You might not want to sit on your couch. Actually you may want to throw it away. My bad.
Oh btw, my mom called... you made the police blotter in the newspaper. Don't worry, she's mailng me a copy so I can put in on the fridge.
Please tell me I did not ask the bartender how big his dick was.
Do you remember Kelly my alter personality? She talked like a man and would sing amazing grace?
I can always tell I missed tequila night based on the hickeys on your neck man. Fucking call me.
Had sex and ran 2.8 miles all before 7:30am. This is going to be a very productive Monday.
Me and a 30 year old man are sitting in my bathtub in swimsuits drinking straight rum from the bottle. Don't tell me how fucked up your Christmas is.
And that's why we do second round interviews for possible roommates.
My pants are like a grocery bag containing ONLY jelly beans right now.

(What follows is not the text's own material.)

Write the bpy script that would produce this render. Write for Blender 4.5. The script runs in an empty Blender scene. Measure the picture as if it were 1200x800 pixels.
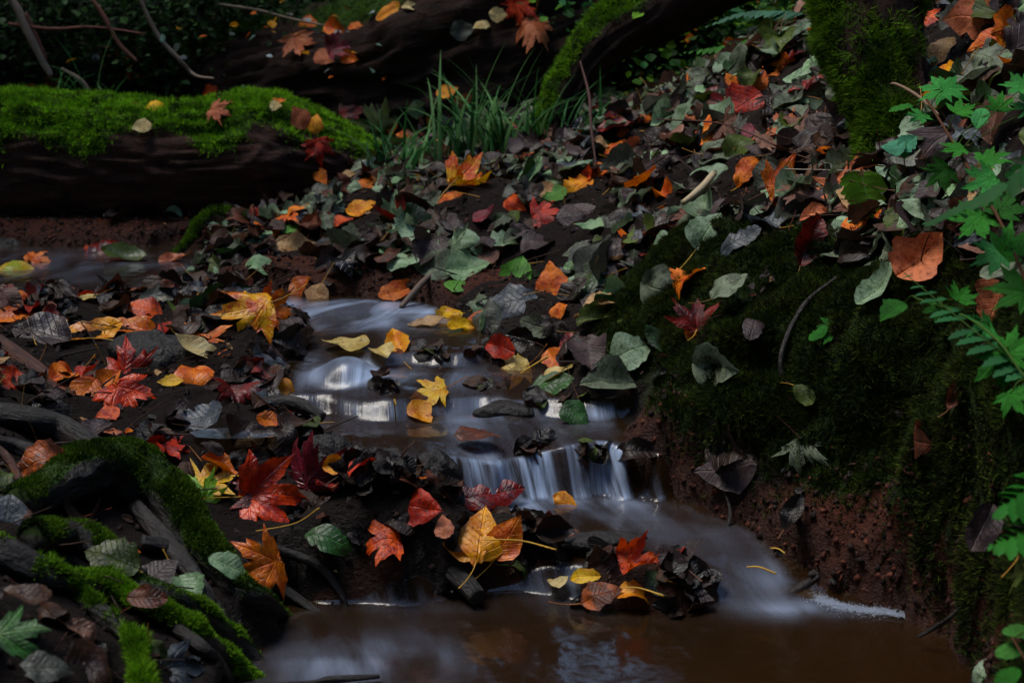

Shaving your bikini line at 11 at night in the Walmart bathroom feels trashy no matter why you're doing it.
I'm pretty sure that my eyebrow is going to be swollen from a sex injury tomorrow and possibly a black eye. If it forms that way it wiil be the second time. Different eyeball. Different decade.
I woke up next to my bosses toilet.i wish you had just left me in the neighbors yard.
I woke up and saw that my last google search was "Bacon neck".
well...I was at work...until someone dropped dead during their performance of "I believe I can fly". It was karaoke night.
Standing straight up with intensity he came in his own mouth. I know this because he showed me the video from five different angles when asked if I would like him to demonstrate. And I did.